Poached Eggs à la Sultane

“Bake puff paste in fluted pâté shells.  When baked and still hot place in each one a poached egg.  Cover with a sauce made this way:

For 6 pâté  shells, melt 1 ½  T  butter in a saucepan over low heat.  When butter is melted add 1 ¼ T flour.  Turn with a wooden spoon until thoroughly amalgamated, then add slowly ¾ c strong hot chicken bouillon.  Stir constantly over lowest heat for 5 minutes.  Add ½ c heavy cream.  Do not allow to boil.  Add ¼ c pistachio nuts that have had their skins removed by soaking for 3 minutes in hot water.  Dry and rub in cloth –– the skins will loosen and finally remain in the cloth.  Pound them in a mortar with a drop of water added from time to time to prevent the nuts from exuding oil.  When they can be strained through a sieve, add ¼ c and 1 T soft butter to them and mix together.  Add this mixture very slowly (called, naturally, pistachio butter) to the chicken bouillon cream sauce.  Heat thoroughly but do not boil.  Cover the eggs with this and serve at once.  As good as it looks”
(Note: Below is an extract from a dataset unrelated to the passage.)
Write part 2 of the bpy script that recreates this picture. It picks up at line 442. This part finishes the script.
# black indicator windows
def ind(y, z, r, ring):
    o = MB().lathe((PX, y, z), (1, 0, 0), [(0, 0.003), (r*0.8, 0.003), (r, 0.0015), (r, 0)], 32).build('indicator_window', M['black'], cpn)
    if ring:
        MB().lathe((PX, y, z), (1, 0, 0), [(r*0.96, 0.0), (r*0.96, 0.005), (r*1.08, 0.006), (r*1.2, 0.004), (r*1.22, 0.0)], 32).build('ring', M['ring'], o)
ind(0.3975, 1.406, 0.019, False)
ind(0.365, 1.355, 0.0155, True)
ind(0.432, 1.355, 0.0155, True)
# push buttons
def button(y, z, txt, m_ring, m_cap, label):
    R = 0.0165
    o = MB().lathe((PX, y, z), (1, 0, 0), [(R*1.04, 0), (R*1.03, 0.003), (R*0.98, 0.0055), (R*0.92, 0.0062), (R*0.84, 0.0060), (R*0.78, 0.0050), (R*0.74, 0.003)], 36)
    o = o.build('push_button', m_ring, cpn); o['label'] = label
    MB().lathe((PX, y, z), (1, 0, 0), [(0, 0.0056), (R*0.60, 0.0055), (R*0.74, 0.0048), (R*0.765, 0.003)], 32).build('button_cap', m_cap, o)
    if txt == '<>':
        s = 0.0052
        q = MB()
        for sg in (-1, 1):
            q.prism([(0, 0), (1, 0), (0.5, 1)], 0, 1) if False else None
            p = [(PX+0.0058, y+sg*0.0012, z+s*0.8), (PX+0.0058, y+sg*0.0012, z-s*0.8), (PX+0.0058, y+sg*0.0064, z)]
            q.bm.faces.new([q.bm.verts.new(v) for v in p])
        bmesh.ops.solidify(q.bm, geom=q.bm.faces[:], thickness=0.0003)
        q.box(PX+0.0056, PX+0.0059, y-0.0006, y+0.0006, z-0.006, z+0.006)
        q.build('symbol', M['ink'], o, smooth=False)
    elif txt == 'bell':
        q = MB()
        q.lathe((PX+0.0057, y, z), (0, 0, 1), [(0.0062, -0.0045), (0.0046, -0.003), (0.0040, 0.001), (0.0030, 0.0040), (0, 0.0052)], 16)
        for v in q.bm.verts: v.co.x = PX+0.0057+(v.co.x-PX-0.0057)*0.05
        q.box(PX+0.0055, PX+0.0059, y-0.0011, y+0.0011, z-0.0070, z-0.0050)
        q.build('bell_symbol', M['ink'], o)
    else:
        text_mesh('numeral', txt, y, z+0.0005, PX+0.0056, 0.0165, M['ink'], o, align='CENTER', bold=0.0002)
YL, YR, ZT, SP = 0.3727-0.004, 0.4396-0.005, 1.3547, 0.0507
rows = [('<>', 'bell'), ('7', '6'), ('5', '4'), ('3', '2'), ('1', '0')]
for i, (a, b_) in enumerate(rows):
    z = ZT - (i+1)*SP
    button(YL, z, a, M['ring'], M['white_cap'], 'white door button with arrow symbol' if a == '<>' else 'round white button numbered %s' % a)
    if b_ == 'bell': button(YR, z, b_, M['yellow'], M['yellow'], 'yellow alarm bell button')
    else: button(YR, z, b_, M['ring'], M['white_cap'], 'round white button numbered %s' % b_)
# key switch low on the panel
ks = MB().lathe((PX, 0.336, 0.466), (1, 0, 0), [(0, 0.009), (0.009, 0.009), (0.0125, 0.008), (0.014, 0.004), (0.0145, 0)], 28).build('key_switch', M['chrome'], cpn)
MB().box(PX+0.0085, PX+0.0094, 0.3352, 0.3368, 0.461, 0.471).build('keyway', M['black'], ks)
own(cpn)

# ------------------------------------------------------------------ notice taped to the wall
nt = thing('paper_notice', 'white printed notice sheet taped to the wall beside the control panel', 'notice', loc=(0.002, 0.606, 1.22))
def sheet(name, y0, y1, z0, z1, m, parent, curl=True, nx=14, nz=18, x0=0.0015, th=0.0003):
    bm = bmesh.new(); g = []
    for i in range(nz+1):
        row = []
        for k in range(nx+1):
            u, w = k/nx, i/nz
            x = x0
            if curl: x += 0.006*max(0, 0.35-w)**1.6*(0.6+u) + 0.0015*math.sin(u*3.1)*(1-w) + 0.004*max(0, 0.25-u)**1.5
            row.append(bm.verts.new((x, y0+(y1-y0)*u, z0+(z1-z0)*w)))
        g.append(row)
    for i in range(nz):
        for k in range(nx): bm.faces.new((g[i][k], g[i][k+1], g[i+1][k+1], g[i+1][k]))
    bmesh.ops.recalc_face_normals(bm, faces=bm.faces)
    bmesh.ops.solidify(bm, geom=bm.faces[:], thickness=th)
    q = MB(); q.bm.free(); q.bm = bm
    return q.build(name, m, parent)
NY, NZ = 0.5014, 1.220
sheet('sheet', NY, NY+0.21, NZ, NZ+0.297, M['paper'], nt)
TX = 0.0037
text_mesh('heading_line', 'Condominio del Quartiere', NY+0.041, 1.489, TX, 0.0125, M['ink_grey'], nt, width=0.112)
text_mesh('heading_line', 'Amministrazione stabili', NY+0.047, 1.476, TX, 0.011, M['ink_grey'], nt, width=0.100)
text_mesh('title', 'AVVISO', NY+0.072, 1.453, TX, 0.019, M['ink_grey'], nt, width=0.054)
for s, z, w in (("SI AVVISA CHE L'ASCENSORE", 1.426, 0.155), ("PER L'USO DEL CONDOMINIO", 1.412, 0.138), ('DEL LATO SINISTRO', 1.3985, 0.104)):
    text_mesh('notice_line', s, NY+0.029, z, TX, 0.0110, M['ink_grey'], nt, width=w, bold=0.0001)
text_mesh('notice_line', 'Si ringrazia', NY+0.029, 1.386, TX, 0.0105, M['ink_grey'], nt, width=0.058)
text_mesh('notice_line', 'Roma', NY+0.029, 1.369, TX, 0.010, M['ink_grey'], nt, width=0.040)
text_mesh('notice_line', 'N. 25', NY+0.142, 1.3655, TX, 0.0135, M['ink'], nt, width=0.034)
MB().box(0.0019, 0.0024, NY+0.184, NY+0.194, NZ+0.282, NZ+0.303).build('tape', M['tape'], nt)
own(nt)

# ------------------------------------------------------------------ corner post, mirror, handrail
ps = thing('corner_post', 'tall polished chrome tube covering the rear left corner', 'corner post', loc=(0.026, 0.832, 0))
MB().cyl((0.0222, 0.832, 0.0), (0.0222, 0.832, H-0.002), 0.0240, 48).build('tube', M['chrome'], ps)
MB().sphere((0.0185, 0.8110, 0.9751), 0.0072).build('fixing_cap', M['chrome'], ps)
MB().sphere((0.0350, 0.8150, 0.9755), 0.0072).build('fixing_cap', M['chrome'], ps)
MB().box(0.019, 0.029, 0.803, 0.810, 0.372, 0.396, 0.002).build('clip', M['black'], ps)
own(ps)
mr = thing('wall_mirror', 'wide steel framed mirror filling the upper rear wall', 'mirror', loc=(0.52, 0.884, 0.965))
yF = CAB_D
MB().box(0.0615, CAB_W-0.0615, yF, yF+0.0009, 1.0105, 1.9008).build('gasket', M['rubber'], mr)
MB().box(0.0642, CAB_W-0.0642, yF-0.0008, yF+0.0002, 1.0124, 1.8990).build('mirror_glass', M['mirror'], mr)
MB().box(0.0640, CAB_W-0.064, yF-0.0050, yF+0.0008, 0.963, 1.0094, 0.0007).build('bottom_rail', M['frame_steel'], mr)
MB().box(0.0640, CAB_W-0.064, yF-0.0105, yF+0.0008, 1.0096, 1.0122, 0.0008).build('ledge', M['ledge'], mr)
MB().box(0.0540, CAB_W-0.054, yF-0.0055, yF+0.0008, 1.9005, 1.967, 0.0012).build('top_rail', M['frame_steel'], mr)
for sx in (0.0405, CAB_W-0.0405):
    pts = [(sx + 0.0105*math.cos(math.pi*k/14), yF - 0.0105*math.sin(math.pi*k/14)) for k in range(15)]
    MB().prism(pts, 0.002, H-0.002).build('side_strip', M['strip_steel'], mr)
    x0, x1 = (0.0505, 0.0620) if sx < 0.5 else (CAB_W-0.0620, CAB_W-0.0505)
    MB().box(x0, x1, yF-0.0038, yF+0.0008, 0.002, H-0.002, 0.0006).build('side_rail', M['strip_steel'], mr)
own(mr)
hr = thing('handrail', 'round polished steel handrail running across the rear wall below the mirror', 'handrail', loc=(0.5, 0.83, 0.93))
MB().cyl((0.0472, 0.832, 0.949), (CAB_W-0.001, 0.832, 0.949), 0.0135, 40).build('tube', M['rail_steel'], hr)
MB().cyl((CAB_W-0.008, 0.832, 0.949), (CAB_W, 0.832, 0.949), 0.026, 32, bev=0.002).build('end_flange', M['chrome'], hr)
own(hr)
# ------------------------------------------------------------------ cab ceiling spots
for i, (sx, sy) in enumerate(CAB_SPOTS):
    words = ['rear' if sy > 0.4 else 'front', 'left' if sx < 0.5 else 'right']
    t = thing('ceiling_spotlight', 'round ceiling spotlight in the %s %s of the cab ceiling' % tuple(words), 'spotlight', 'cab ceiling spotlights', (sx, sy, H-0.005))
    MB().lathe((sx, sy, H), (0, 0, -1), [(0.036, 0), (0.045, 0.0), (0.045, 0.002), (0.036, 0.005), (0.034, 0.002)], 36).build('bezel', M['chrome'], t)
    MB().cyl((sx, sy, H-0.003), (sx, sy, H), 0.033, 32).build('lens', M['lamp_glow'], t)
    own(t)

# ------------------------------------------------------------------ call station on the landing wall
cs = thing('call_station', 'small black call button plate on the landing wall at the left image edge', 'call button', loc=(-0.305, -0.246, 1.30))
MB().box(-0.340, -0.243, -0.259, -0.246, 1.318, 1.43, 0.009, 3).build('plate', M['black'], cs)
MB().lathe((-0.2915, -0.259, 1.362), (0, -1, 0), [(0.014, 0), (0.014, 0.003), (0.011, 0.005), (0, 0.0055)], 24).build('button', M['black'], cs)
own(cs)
Be sure to dry the eggs off (put them on paper towels for a moment before gently putting them on the puff pastry base).  When making the  pistachio, do add the drops of water as recommended.  Putting the pistachios in boiling water softens the nuts and makes it easier to butter them in the mortar.  I pushed them through a fine strainer to get a butter consistency that is necessary for the dish –– you don't want graininess in an elegant sauce. If you have pistachio butter, I would say use about 3 tablespoons for this dish instead of going through the steps to make it from scratch but make sure it is smooth–– you still may have to strain it.